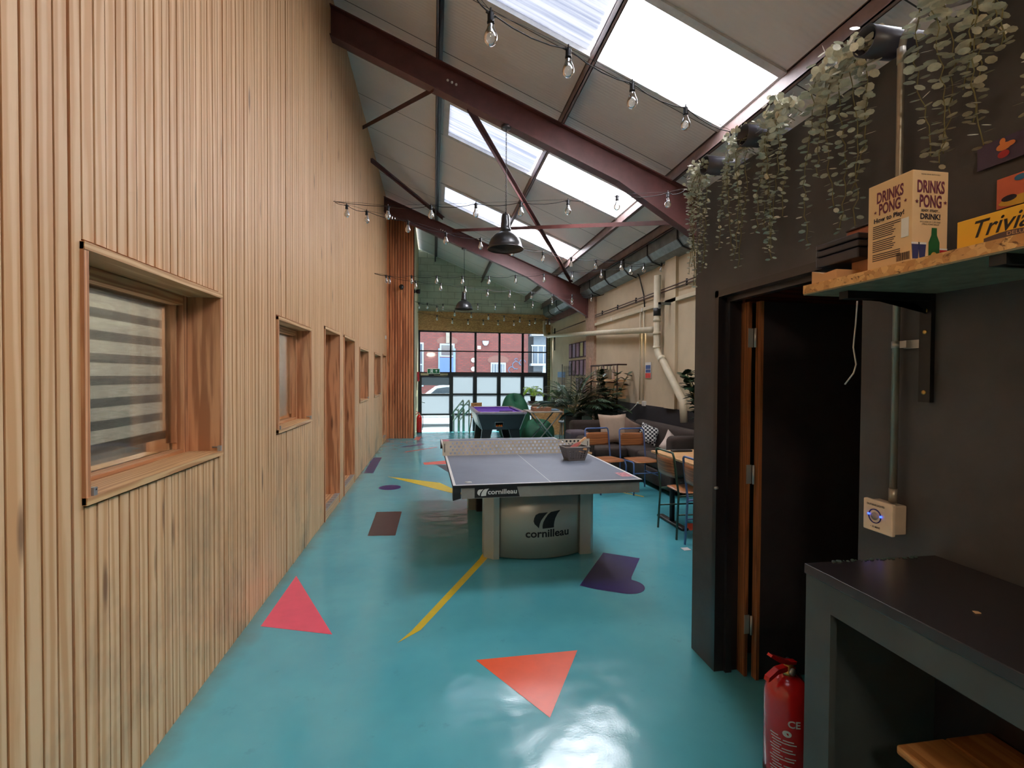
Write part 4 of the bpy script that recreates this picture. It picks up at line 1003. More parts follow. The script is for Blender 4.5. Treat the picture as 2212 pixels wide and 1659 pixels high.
########
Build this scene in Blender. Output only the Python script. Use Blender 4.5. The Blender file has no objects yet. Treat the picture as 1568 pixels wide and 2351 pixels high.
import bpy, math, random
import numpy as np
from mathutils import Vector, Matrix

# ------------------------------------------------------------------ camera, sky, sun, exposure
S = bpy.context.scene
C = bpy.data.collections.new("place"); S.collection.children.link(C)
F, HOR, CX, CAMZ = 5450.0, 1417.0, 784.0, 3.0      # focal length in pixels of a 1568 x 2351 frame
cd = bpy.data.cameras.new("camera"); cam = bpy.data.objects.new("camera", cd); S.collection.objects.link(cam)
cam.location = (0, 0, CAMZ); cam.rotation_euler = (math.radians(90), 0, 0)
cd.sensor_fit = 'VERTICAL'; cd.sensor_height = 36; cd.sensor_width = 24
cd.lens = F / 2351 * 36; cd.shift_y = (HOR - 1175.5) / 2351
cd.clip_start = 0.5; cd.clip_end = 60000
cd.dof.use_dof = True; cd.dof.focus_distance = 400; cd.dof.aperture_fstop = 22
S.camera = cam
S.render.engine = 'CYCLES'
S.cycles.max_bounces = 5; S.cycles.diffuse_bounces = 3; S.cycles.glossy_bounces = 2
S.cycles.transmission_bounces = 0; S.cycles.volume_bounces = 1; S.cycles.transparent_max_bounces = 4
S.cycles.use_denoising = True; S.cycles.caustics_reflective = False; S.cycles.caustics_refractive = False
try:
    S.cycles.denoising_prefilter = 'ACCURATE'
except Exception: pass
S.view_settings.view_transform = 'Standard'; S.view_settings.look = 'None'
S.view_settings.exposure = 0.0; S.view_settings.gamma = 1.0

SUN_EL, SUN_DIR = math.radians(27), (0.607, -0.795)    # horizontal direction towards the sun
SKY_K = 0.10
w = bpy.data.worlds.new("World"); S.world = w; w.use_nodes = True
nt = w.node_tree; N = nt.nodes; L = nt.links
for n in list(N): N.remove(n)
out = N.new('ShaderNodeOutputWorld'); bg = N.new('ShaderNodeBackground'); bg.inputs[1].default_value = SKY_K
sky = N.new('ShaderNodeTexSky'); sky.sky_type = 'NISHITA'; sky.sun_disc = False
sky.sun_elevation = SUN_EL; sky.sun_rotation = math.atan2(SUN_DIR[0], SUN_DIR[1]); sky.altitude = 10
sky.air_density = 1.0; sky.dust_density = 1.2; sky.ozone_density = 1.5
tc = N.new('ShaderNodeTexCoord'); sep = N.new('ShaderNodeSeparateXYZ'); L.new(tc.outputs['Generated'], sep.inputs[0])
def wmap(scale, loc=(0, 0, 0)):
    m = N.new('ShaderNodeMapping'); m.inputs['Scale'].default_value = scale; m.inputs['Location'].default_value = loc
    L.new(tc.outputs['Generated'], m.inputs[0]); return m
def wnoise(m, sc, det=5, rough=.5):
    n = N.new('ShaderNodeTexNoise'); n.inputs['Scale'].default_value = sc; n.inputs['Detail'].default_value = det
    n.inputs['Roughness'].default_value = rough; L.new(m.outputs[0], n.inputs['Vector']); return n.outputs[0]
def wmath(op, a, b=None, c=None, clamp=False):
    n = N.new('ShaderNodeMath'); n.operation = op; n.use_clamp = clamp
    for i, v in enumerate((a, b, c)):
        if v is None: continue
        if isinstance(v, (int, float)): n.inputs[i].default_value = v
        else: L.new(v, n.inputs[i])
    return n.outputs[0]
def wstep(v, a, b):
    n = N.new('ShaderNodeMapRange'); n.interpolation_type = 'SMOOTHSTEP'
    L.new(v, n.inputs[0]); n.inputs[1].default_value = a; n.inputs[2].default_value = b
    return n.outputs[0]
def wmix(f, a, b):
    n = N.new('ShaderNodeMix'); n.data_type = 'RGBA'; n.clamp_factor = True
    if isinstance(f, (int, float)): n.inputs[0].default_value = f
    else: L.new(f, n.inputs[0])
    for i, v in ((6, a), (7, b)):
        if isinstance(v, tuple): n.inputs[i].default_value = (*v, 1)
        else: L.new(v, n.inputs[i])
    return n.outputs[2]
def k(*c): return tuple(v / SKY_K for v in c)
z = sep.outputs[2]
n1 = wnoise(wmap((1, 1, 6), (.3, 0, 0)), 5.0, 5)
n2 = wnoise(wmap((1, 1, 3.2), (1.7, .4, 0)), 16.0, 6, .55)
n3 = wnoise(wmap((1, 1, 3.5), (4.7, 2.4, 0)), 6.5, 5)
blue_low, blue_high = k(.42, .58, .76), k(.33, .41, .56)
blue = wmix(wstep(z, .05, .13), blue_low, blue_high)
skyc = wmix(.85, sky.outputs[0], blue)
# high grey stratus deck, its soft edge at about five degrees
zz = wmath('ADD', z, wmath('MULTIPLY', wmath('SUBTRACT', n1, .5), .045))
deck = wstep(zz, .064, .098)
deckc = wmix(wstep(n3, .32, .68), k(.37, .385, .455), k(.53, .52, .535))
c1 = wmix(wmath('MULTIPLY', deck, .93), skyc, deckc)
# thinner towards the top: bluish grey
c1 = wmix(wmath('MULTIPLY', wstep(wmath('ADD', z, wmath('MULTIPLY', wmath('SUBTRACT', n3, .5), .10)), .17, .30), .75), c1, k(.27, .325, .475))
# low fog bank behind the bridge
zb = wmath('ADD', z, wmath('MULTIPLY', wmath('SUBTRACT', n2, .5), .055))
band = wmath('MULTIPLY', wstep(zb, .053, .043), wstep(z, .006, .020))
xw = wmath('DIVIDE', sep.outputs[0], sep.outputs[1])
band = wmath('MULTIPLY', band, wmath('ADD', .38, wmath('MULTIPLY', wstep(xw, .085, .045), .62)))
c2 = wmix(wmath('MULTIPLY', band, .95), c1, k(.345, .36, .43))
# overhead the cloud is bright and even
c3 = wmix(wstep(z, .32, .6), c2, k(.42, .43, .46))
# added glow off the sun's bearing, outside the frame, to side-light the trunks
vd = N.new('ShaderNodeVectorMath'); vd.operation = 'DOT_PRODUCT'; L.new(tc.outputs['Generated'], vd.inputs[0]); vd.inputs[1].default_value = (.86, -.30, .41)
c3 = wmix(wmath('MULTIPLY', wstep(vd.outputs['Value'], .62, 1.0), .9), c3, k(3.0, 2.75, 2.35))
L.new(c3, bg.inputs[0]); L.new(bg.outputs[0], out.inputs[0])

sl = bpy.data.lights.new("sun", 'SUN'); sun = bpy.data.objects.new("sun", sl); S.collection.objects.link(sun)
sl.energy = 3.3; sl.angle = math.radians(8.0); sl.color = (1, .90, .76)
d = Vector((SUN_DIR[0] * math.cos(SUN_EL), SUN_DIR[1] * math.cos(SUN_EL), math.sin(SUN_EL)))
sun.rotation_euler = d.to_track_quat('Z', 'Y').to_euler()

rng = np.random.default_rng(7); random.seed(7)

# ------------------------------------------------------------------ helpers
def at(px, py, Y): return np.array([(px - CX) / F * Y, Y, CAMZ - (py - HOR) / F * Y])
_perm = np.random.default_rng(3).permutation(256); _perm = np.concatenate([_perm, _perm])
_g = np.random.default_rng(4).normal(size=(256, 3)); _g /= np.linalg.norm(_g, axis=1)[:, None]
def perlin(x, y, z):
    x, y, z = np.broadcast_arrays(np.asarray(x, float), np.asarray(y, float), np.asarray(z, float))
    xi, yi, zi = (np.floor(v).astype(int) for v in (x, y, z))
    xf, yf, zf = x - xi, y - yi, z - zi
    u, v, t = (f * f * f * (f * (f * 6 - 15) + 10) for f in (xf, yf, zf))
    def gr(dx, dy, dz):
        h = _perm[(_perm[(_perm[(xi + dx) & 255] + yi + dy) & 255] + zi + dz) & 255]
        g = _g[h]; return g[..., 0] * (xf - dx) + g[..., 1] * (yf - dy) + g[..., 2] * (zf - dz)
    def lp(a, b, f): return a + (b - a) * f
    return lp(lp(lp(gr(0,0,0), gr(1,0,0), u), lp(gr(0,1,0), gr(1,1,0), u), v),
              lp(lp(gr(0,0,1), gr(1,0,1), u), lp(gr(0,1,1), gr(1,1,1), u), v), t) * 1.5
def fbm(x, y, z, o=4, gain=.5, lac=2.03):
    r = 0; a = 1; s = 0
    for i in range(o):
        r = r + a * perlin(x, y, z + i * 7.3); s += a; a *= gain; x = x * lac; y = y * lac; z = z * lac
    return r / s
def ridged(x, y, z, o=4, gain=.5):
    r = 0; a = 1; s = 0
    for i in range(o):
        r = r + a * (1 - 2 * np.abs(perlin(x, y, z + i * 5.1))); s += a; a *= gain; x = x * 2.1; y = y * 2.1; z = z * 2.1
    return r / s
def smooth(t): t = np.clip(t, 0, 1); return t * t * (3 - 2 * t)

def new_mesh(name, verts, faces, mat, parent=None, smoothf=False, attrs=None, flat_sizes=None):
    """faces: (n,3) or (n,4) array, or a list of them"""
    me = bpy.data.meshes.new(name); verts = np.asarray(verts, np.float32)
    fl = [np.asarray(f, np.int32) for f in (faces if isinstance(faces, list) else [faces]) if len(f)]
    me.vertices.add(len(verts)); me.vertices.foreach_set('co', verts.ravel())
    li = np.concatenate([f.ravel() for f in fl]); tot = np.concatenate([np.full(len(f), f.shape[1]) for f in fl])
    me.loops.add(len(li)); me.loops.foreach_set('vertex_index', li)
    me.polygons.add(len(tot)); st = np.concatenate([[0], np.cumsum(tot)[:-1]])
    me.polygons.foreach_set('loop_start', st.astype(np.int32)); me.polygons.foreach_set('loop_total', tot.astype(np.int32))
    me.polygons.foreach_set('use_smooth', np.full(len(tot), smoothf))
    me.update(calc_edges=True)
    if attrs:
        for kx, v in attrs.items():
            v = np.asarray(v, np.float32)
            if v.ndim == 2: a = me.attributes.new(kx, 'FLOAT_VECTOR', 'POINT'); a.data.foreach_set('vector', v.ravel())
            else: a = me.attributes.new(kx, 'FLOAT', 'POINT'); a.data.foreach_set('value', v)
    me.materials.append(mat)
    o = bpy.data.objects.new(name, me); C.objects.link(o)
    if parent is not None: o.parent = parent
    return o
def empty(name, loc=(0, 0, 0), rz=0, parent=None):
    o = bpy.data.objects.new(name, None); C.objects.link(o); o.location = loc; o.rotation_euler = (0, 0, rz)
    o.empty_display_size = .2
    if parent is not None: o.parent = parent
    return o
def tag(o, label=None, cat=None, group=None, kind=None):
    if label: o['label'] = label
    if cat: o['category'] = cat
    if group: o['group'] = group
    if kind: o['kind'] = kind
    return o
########
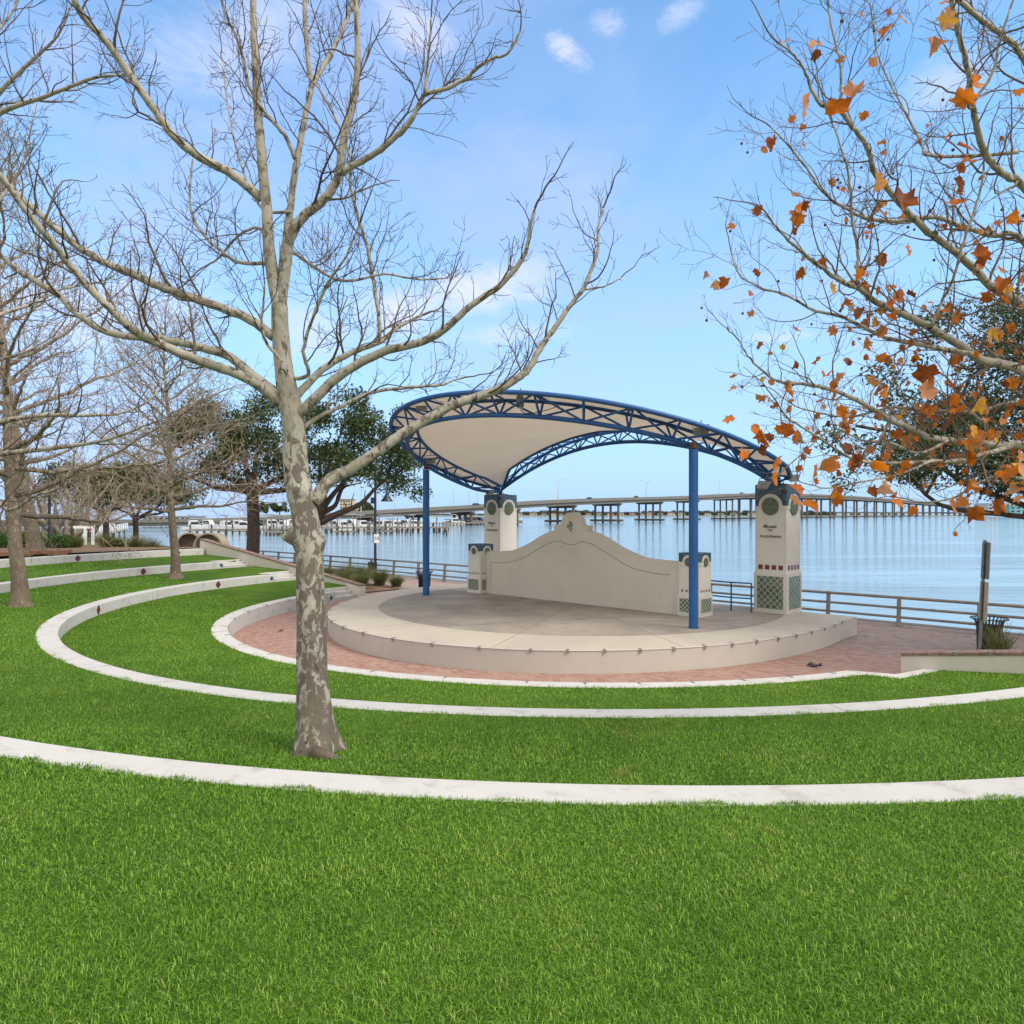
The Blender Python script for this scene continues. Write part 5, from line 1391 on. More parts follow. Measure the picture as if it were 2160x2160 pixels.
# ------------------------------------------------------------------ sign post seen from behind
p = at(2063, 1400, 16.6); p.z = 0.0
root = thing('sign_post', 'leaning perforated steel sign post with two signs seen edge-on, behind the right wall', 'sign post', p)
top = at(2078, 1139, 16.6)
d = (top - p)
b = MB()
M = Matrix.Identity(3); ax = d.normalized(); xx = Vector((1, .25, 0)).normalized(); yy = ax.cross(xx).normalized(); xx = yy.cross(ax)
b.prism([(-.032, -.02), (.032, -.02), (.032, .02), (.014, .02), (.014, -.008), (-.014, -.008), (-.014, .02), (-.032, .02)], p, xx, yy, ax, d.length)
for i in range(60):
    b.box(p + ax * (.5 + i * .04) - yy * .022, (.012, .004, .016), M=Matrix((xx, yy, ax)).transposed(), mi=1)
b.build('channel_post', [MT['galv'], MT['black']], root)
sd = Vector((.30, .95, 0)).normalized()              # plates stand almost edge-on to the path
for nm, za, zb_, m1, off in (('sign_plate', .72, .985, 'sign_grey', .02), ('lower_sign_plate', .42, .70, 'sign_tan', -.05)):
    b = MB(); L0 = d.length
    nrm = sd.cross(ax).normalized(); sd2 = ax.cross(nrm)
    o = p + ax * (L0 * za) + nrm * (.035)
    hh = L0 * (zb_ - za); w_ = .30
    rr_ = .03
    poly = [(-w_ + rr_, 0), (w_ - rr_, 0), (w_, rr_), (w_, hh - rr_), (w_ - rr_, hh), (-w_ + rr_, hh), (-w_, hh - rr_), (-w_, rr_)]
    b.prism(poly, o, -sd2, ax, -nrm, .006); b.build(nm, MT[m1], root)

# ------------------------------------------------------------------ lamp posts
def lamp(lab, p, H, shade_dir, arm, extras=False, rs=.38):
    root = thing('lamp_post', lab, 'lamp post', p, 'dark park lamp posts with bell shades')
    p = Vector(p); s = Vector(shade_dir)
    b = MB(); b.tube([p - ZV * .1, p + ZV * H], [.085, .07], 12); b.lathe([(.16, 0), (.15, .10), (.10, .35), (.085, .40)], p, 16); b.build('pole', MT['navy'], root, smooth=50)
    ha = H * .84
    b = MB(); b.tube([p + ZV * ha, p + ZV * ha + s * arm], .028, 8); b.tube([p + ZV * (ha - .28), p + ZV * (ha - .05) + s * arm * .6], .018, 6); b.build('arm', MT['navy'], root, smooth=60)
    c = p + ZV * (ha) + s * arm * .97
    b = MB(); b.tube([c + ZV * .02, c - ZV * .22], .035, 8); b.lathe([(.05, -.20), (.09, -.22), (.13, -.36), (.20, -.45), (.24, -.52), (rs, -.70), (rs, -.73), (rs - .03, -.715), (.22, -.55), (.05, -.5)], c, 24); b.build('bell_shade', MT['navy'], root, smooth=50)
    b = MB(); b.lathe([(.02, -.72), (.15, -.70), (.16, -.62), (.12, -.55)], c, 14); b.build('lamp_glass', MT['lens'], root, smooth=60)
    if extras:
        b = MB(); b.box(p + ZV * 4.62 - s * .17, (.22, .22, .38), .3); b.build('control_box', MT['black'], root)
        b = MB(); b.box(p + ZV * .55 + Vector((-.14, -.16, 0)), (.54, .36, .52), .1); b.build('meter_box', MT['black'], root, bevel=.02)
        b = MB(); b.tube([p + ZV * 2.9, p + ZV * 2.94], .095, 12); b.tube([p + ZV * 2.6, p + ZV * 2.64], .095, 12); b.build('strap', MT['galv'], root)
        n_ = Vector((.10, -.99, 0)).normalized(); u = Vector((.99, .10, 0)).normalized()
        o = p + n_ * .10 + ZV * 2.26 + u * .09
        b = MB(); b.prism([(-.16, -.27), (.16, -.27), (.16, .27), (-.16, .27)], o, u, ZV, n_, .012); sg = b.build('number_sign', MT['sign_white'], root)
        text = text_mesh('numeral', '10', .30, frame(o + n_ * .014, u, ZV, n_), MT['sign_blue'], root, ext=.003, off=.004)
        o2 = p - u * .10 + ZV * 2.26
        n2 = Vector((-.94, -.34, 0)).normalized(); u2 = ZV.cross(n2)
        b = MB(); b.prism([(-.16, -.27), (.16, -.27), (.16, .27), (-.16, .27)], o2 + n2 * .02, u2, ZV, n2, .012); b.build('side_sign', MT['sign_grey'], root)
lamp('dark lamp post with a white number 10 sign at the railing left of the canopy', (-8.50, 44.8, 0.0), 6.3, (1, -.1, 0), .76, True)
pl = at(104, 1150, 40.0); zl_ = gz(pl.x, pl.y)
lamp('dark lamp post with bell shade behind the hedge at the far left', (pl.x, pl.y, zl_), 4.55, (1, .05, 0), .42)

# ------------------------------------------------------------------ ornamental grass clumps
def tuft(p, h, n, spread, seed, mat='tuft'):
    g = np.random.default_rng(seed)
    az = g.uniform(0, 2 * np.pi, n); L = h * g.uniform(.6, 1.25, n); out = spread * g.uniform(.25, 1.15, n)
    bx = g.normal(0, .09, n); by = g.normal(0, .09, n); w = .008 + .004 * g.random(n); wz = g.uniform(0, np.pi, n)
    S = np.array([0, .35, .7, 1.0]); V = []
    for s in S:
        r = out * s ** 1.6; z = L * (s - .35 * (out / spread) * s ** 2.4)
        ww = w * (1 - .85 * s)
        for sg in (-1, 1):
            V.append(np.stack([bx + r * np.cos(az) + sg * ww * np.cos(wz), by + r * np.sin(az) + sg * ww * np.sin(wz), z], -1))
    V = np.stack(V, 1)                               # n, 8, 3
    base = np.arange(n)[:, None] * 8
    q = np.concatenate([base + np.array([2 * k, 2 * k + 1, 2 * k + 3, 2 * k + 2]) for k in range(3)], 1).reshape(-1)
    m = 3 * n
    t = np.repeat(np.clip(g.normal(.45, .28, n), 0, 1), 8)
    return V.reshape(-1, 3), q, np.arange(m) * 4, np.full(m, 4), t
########
What is required –
Repeat, character for character, the lines of the material above from the line with "Build this scene" through the line with "S.view_settings.exposure = 0.0;".

Task answer –
Build this scene in Blender. Output only the Python script. Use Blender 4.5. The Blender file has no objects yet. Treat the picture as 1568 pixels wide and 2351 pixels high.
import bpy, math, random
import numpy as np
from mathutils import Vector, Matrix

# ------------------------------------------------------------------ camera, sky, sun, exposure
S = bpy.context.scene
C = bpy.data.collections.new("place"); S.collection.children.link(C)
F, HOR, CX, CAMZ = 5450.0, 1417.0, 784.0, 3.0      # focal length in pixels of a 1568 x 2351 frame
cd = bpy.data.cameras.new("camera"); cam = bpy.data.objects.new("camera", cd); S.collection.objects.link(cam)
cam.location = (0, 0, CAMZ); cam.rotation_euler = (math.radians(90), 0, 0)
cd.sensor_fit = 'VERTICAL'; cd.sensor_height = 36; cd.sensor_width = 24
cd.lens = F / 2351 * 36; cd.shift_y = (HOR - 1175.5) / 2351
cd.clip_start = 0.5; cd.clip_end = 60000
cd.dof.use_dof = True; cd.dof.focus_distance = 400; cd.dof.aperture_fstop = 22
S.camera = cam
S.render.engine = 'CYCLES'
S.cycles.max_bounces = 5; S.cycles.diffuse_bounces = 3; S.cycles.glossy_bounces = 2
S.cycles.transmission_bounces = 0; S.cycles.volume_bounces = 1; S.cycles.transparent_max_bounces = 4
S.cycles.use_denoising = True; S.cycles.caustics_reflective = False; S.cycles.caustics_refractive = False
try:
    S.cycles.denoising_prefilter = 'ACCURATE'
except Exception: pass
S.view_settings.view_transform = 'Standard'; S.view_settings.look = 'None'
S.view_settings.exposure = 0.0; S.view_settings.gamma = 1.0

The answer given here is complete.